Raad van Discipline Den Haag 21 september 2009
Advocaat mag zijn naam niet ‘uitlenen’ aan incassobureau zonder zelf toezicht te houden op de gang van zaken in de betreffende dossiers.
– Art. 46 Advocatenwet
– Gedragsregels 2 lid 1 en 9 (2.1 Wat in het algemeen niet betaamt; 3.4 Jegens tegenpartij in acht te nemen zorg)
Feiten
Eerst heeft klager een aanmaning ontvangen van een incassobureau, vervolgens op briefpapier van mr. X. Mr. X heeft toestemming gegeven voor gebruik van dat briefpapier. Mr. X is niet op de hoogte van verzending of de inhoud van de namens hem verzonden brief en is niet in het bezit van het dossier.
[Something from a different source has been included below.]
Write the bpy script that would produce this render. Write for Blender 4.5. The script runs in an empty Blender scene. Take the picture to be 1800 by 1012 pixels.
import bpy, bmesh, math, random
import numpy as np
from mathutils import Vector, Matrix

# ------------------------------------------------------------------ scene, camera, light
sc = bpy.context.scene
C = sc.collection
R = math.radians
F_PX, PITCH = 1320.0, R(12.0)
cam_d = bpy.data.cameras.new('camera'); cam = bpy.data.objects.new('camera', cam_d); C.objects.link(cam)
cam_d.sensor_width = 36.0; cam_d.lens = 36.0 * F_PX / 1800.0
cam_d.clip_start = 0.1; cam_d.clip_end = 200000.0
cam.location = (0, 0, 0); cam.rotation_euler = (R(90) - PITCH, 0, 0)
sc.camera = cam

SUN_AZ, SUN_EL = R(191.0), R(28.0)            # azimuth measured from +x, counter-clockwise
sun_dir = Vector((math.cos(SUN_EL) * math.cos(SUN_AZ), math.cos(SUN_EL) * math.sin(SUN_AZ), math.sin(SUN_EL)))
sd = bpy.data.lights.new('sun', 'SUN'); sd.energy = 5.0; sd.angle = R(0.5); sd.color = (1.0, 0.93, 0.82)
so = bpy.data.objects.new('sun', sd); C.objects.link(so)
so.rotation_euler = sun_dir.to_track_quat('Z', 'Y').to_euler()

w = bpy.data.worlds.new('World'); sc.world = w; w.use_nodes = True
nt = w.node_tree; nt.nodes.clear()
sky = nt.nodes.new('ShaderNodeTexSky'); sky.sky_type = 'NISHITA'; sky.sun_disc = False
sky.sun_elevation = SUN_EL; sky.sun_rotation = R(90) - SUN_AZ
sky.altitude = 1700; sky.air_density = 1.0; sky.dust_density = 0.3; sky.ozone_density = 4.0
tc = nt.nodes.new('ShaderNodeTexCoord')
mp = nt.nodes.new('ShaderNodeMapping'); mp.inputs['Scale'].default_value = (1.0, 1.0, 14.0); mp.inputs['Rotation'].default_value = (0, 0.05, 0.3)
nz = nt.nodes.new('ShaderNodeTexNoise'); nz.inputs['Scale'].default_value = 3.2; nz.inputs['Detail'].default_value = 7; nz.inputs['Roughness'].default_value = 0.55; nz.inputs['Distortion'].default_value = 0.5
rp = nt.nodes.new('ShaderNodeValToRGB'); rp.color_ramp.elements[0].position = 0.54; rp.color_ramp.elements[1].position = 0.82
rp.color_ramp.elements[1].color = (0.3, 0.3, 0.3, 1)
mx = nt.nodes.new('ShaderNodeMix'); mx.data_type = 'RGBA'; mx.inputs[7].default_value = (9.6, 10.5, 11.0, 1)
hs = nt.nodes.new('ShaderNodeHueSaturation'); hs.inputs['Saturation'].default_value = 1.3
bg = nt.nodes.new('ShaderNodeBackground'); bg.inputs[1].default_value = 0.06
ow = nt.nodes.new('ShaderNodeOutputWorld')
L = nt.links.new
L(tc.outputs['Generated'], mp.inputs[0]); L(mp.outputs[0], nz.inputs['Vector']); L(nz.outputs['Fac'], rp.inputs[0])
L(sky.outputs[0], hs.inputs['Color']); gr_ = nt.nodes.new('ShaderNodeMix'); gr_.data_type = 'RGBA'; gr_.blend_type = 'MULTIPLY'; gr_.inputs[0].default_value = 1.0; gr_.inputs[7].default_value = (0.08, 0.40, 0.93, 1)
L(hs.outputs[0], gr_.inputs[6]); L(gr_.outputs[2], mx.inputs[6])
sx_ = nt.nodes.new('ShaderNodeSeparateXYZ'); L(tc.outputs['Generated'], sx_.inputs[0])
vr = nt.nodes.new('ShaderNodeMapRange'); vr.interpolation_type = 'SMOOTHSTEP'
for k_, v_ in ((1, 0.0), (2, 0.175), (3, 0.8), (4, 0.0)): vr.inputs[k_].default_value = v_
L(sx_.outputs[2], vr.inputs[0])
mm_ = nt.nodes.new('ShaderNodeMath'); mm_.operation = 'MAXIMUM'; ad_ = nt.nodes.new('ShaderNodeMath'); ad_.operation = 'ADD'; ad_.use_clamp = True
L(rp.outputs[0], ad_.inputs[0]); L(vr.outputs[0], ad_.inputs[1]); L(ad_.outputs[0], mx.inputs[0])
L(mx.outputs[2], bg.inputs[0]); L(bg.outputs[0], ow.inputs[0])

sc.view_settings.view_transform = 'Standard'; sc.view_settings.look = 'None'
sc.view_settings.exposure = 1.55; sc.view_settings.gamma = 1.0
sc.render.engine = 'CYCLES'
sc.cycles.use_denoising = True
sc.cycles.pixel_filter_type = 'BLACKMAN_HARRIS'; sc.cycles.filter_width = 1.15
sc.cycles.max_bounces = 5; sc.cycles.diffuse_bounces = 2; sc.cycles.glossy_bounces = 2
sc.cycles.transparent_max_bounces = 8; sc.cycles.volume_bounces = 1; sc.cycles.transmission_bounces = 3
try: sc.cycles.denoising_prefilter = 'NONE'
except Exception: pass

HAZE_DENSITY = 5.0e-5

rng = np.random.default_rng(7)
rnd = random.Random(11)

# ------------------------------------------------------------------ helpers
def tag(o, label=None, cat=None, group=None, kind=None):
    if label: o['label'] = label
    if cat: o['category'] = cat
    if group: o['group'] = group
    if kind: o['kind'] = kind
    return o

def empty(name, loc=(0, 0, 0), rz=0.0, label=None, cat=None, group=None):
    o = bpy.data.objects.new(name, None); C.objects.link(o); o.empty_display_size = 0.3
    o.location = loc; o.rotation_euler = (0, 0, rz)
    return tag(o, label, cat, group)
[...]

De op het briefpapier vermelde contactgegevens zijn die van het incassobureau, niet van mr. X. Mr. X ontvangt pas het betreffende dossier als een procedure gestart moet worden.
Klacht
Klager verwijt mr. X dat door het incassobureau toe te staan gebruik te maken van het briefpapier van zijn kantoor, ongeoorloofde druk wordt uitgeoefend om tot betaling over te gaan.
Raad
De raad oordeelt dat een advocaat zelf de belangen van zijn cliënt dient te behartigen en zelf verantwoordelijkheid draagt voor de zaak. De voor een goede beroepsuitoefening noodzakelijke onafhankelijkheid en vrijheid komen door de handelwijze van mr. X in het geding. De klacht wordt gegrond verklaard met oplegging van de maatregel van enkele waarschuwing.